Abstract

Adiabatic film-cooling effectiveness on a flat plate surface downstream of a row of cylindrical holes is investigated. Highly resolved two-dimensional surface data were measured by means of infrared thermography and carefully corrected for local conduction and radiation effects. These locally acquired data are laterally averaged to give the streamwise distributions of the effectiveness. An independent variation of the flow parameters blowing rate, density ratio, and turbulence intensity as well as the geometrical parameters streamwise ejection angle and hole spacing is examined. The influences of these parameters on the lateral effectiveness is discussed and interpreted with the help of surface distributions of effectiveness and heat transfer coefficients presented in earlier publications.

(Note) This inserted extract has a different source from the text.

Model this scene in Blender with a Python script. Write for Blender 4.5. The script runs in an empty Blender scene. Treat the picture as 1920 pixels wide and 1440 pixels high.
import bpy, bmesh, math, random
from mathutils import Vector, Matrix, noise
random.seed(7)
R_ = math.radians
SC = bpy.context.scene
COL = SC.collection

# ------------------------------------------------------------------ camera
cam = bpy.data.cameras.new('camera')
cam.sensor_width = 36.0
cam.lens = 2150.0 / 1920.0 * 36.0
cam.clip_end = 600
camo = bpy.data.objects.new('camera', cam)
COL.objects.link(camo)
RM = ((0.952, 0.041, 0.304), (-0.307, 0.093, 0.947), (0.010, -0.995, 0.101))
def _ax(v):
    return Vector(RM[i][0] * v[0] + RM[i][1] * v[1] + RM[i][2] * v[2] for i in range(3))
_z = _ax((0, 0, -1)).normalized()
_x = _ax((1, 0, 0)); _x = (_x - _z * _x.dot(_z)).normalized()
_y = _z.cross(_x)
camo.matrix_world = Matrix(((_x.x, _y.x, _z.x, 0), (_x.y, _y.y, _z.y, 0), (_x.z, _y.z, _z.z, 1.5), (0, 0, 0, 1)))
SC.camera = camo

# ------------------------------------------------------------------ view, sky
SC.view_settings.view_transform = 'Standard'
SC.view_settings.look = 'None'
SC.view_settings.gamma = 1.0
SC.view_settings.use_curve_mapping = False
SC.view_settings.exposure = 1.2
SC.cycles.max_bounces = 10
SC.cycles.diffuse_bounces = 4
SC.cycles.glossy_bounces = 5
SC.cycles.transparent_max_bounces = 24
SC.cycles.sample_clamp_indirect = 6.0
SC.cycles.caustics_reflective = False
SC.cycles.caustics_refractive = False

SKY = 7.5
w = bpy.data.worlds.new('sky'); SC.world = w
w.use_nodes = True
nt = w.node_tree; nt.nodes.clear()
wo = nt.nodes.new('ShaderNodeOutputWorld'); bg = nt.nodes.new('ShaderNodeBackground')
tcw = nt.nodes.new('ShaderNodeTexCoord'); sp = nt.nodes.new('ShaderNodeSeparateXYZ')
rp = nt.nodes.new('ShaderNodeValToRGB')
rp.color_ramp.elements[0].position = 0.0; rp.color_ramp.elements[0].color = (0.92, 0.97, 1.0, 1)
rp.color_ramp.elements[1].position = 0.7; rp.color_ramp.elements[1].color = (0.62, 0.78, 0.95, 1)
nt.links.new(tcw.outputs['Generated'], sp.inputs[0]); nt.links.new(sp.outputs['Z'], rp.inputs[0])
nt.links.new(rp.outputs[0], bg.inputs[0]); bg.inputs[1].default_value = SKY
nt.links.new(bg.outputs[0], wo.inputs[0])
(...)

Besides the known jet in cross-flow behavior of coolant ejected from discrete holes, these data demonstrate the effect of adjacent jet interaction and its impact on jet lift-off and adiabatic effectiveness. In utilizing this large matrix of measurements the effect of single parameters and their interactions are correlated. The important scaling parameters of the effectiveness are shaped out during the correlation process and are discussed. The resulting new correlation is designed to yield the quantitatively correct effectiveness as a result of the interplay of the jet in crossflow behavior and the adjacent jet interaction. It is built modularly to allow for future inclusion of additional parameters. The new correlation is valid without any exception within the full region of interest, reaching from the point of the ejection to far downstream, for all combinations of flow and geometry parameters.